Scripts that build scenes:
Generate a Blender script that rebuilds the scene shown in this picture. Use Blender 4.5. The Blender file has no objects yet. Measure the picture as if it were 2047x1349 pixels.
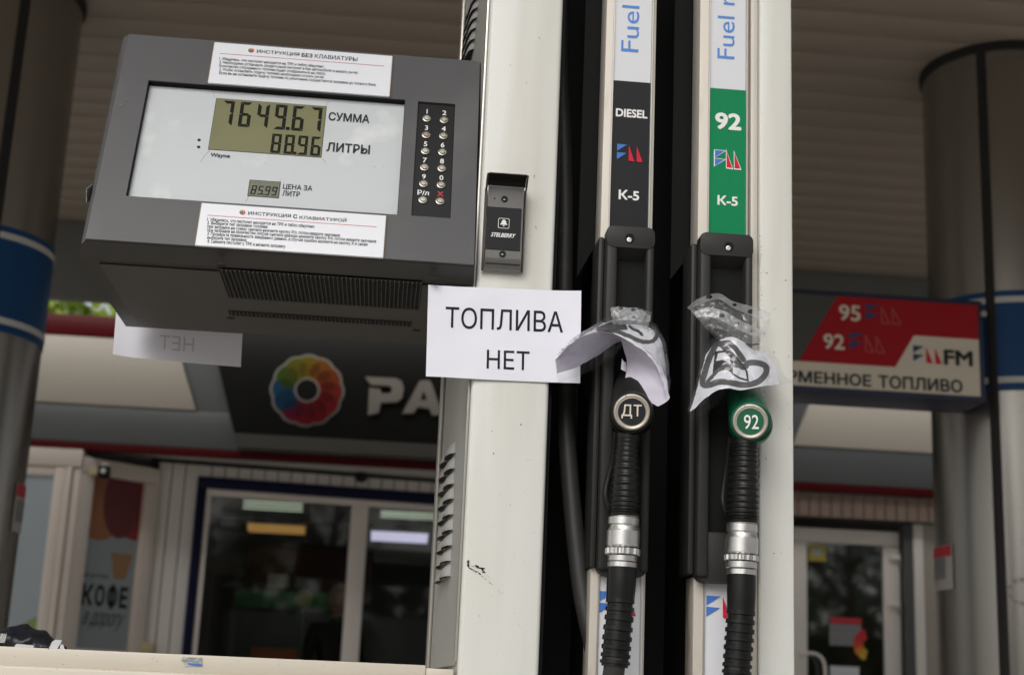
import bpy, bmesh, math, random
import numpy as np
from mathutils import Vector, noise as mnoise
random.seed(7)
rng = np.random.default_rng(7)
SC = bpy.context.scene
COL = SC.collection
# ---------------------------------------------------------------- camera
FPX, CX, CY = 2890.0, 1023.5, 674.5
YAW, PITCH, ROLL = math.radians(4.67), math.atan(715 / 2890), 0.0433
CAM = np.array([0.0, 0.0, 1.05])
FW = np.array([math.sin(YAW) * math.cos(PITCH), math.cos(YAW) * math.cos(PITCH), math.sin(PITCH)])
R0 = np.array([math.cos(YAW), -math.sin(YAW), 0.0])
U0 = np.cross(R0, FW)
RT = math.cos(ROLL) * R0 + math.sin(ROLL) * U0
UP = math.cos(ROLL) * U0 - math.sin(ROLL) * R0
cd = bpy.data.cameras.new('camera')
cam = bpy.data.objects.new('camera', cd); COL.objects.link(cam)
from mathutils import Matrix
cam.matrix_world = Matrix(((RT[0], UP[0], -FW[0], CAM[0]), (RT[1], UP[1], -FW[1], CAM[1]), (RT[2], UP[2], -FW[2], CAM[2]), (0, 0, 0, 1)))
cd.sensor_width = 36; cd.sensor_fit = 'HORIZONTAL'; cd.lens = FPX / 2047 * 36
cd.clip_start = 0.05; cd.clip_end = 600
cd.dof.use_dof = True; cd.dof.focus_distance = 1.93; cd.dof.aperture_fstop = 6.6
SC.camera = cam
# ---------------------------------------------------------------- sky, sun, exposure
SUN_EL, SUN_AZ = math.radians(40), math.radians(202)      # azimuth the light comes from (clockwise from +Y)
w = bpy.data.worlds.new('World'); SC.world = w; w.use_nodes = True
nt = w.node_tree; nt.nodes.clear()
sky = nt.nodes.new('ShaderNodeTexSky'); sky.sky_type = 'NISHITA'; sky.sun_disc = False
sky.sun_elevation = SUN_EL; sky.sun_rotation = SUN_AZ; sky.dust_density = 4.0; sky.air_density = 1.0
hs = nt.nodes.new('ShaderNodeHueSaturation'); hs.inputs['Saturation'].default_value = 0.22
bgn = nt.nodes.new('ShaderNodeBackground'); bgn.inputs[1].default_value = 0.12
won = nt.nodes.new('ShaderNodeOutputWorld')
nt.links.new(sky.outputs[0], hs.inputs['Color']); nt.links.new(hs.outputs[0], bgn.inputs[0]); nt.links.new(bgn.outputs[0], won.inputs[0])
sd = bpy.data.lights.new('sun', 'SUN'); sd.energy = 0.85; sd.angle = math.radians(40); sd.color = (1.0, 0.965, 0.91)
sun = bpy.data.objects.new('sun', sd); COL.objects.link(sun)
sdir = Vector((math.sin(SUN_AZ) * math.cos(SUN_EL), math.cos(SUN_AZ) * math.cos(SUN_EL), math.sin(SUN_EL)))
sun.rotation_euler = sdir.to_track_quat('Z', 'Y').to_euler(); sun.location = sdir * 40
SC.view_settings.view_transform = 'Standard'; SC.view_settings.look = 'None'
SC.view_settings.gamma = 1; SC.view_settings.use_curve_mapping = False
SC.view_settings.exposure = 0.12
# ---------------------------------------------------------------- helpers: pixels to points in the place
def ray(x, y): return FW * FPX + RT * (x - CX) - UP * (y - CY)
def at(x, y, Y):
    d = ray(x, y); return CAM + d * (Y / d[1])
def on_z(x, y, Z):
    d = ray(x, y); return CAM + d * ((Z - CAM[2]) / d[2])
def px_of(P):
    v = np.asarray(P, float) - CAM
    return CX + FPX * (v @ RT) / (v @ FW), CY - FPX * (v @ UP) / (v @ FW)
def mpp(Y): return Y / FPX / math.cos(YAW) * 1.0            # metres for one photo pixel near depth Y

class Frame:
    def __init__(s, O, U, V):
        s.O = np.array(O, float); s.U = np.array(U, float) / np.linalg.norm(U); s.V = np.array(V, float) / np.linalg.norm(V)
        s.N = np.cross(s.U, s.V)
    def pt(s, u, v, n=0.0): return s.O + s.U * u + s.V * v + s.N * n
    def uv(s, x, y, n=0.0):
        d = ray(x, y); O = s.O + s.N * n
        P = CAM + d * (((O - CAM) @ s.N) / (d @ s.N)) - s.O
        return float(P @ s.U), float(P @ s.V)
    def rect(s, quad, n=0.0):           # TL TR BR BL pixels -> u0,v0,u1,v1
        a = [s.uv(x, y, n) for x, y in quad]
        return ((a[0][0] + a[3][0]) / 2, (a[3][1] + a[2][1]) / 2, (a[1][0] + a[2][0]) / 2, (a[0][1] + a[1][1]) / 2)
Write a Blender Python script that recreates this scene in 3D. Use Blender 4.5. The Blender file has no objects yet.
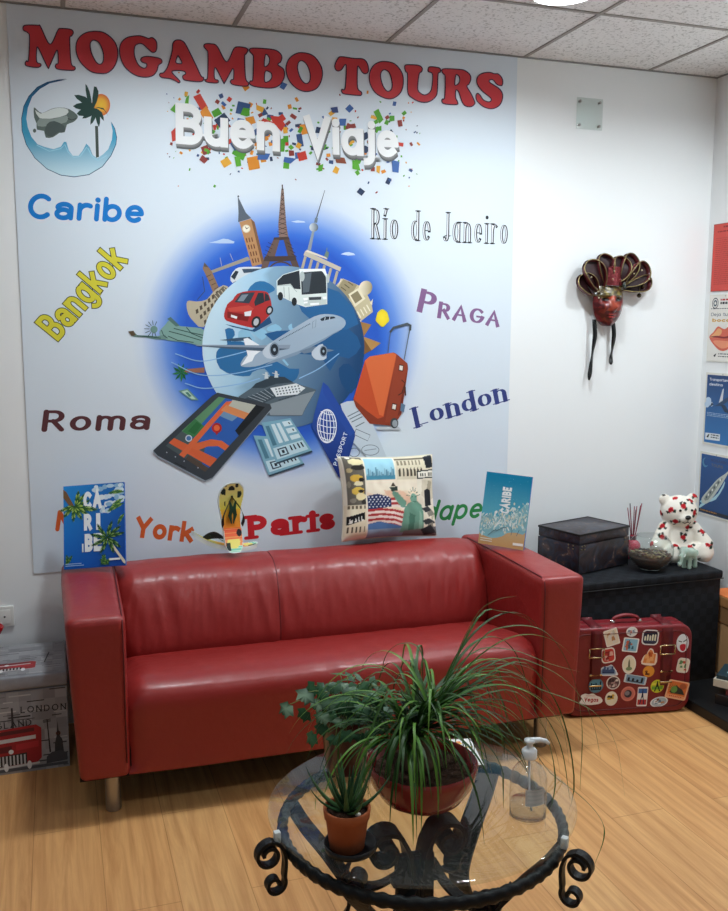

• WRITTEN REQUEST:
Will you set down the records word for word while leaving out every picture?

• EXERCISE ANSWER:
Generate a Blender script that rebuilds the scene shown in this picture. Use Blender 4.5. The Blender file has no objects yet. Measure the picture as if it were 2047x1349 pixels.
import bpy, bmesh, math, random
import numpy as np
from mathutils import Vector, noise as mnoise
random.seed(7)
rng = np.random.default_rng(7)
SC = bpy.context.scene
COL = SC.collection
# ---------------------------------------------------------------- camera
FPX, CX, CY = 2890.0, 1023.5, 674.5
YAW, PITCH, ROLL = math.radians(4.67), math.atan(715 / 2890), 0.0433
CAM = np.array([0.0, 0.0, 1.05])
FW = np.array([math.sin(YAW) * math.cos(PITCH), math.cos(YAW) * math.cos(PITCH), math.sin(PITCH)])
R0 = np.array([math.cos(YAW), -math.sin(YAW), 0.0])
U0 = np.cross(R0, FW)
RT = math.cos(ROLL) * R0 + math.sin(ROLL) * U0
UP = math.cos(ROLL) * U0 - math.sin(ROLL) * R0
cd = bpy.data.cameras.new('camera')
cam = bpy.data.objects.new('camera', cd); COL.objects.link(cam)
from mathutils import Matrix
cam.matrix_world = Matrix(((RT[0], UP[0], -FW[0], CAM[0]), (RT[1], UP[1], -FW[1], CAM[1]), (RT[2], UP[2], -FW[2], CAM[2]), (0, 0, 0, 1)))
cd.sensor_width = 36; cd.sensor_fit = 'HORIZONTAL'; cd.lens = FPX / 2047 * 36
cd.clip_start = 0.05; cd.clip_end = 600
cd.dof.use_dof = True; cd.dof.focus_distance = 1.93; cd.dof.aperture_fstop = 6.6
SC.camera = cam
# ---------------------------------------------------------------- sky, sun, exposure
SUN_EL, SUN_AZ = math.radians(40), math.radians(202)      # azimuth the light comes from (clockwise from +Y)
w = bpy.data.worlds.new('World'); SC.world = w; w.use_nodes = True
nt = w.node_tree; nt.nodes.clear()
sky = nt.nodes.new('ShaderNodeTexSky'); sky.sky_type = 'NISHITA'; sky.sun_disc = False
sky.sun_elevation = SUN_EL; sky.sun_rotation = SUN_AZ; sky.dust_density = 4.0; sky.air_density = 1.0
hs = nt.nodes.new('ShaderNodeHueSaturation'); hs.inputs['Saturation'].default_value = 0.22
bgn = nt.nodes.new('ShaderNodeBackground'); bgn.inputs[1].default_value = 0.12
won = nt.nodes.new('ShaderNodeOutputWorld')
nt.links.new(sky.outputs[0], hs.inputs['Color']); nt.links.new(hs.outputs[0], bgn.inputs[0]); nt.links.new(bgn.outputs[0], won.inputs[0])
sd = bpy.data.lights.new('sun', 'SUN'); sd.energy = 0.85; sd.angle = math.radians(40); sd.color = (1.0, 0.965, 0.91)
sun = bpy.data.objects.new('sun', sd); COL.objects.link(sun)
sdir = Vector((math.sin(SUN_AZ) * math.cos(SUN_EL), math.cos(SUN_AZ) * math.cos(SUN_EL), math.sin(SUN_EL)))
sun.rotation_euler = sdir.to_track_quat('Z', 'Y').to_euler(); sun.location = sdir * 40
SC.view_settings.view_transform = 'Standard'; SC.view_settings.look = 'None'
SC.view_settings.gamma = 1; SC.view_settings.use_curve_mapping = False
SC.view_settings.exposure = 0.12
# ---------------------------------------------------------------- helpers: pixels to points in the place
def ray(x, y): return FW * FPX + RT * (x - CX) - UP * (y - CY)
def at(x, y, Y):
    d = ray(x, y); return CAM + d * (Y / d[1])
def on_z(x, y, Z):
    d = ray(x, y); return CAM + d * ((Z - CAM[2]) / d[2])
def px_of(P):
    v = np.asarray(P, float) - CAM
    return CX + FPX * (v @ RT) / (v @ FW), CY - FPX * (v @ UP) / (v @ FW)
def mpp(Y): return Y / FPX / math.cos(YAW) * 1.0            # metres for one photo pixel near depth Y

class Frame:
    def __init__(s, O, U, V):
        s.O = np.array(O, float); s.U = np.array(U, float) / np.linalg.norm(U); s.V = np.array(V, float) / np.linalg.norm(V)
        s.N = np.cross(s.U, s.V)
    def pt(s, u, v, n=0.0): return s.O + s.U * u + s.V * v + s.N * n
    def uv(s, x, y, n=0.0):
        d = ray(x, y); O = s.O + s.N * n
        P = CAM + d * (((O - CAM) @ s.N) / (d @ s.N)) - s.O
        return float(P @ s.U), float(P @ s.V)
    def rect(s, quad, n=0.0):           # TL TR BR BL pixels -> u0,v0,u1,v1
        a = [s.uv(x, y, n) for x, y in quad]
        return ((a[0][0] + a[3][0]) / 2, (a[3][1] + a[2][1]) / 2, (a[1][0] + a[2][0]) / 2, (a[0][1] + a[1][1]) / 2)
Write a Blender Python script that recreates this scene in 3D. Use Blender 4.5. The Blender file has no objects yet.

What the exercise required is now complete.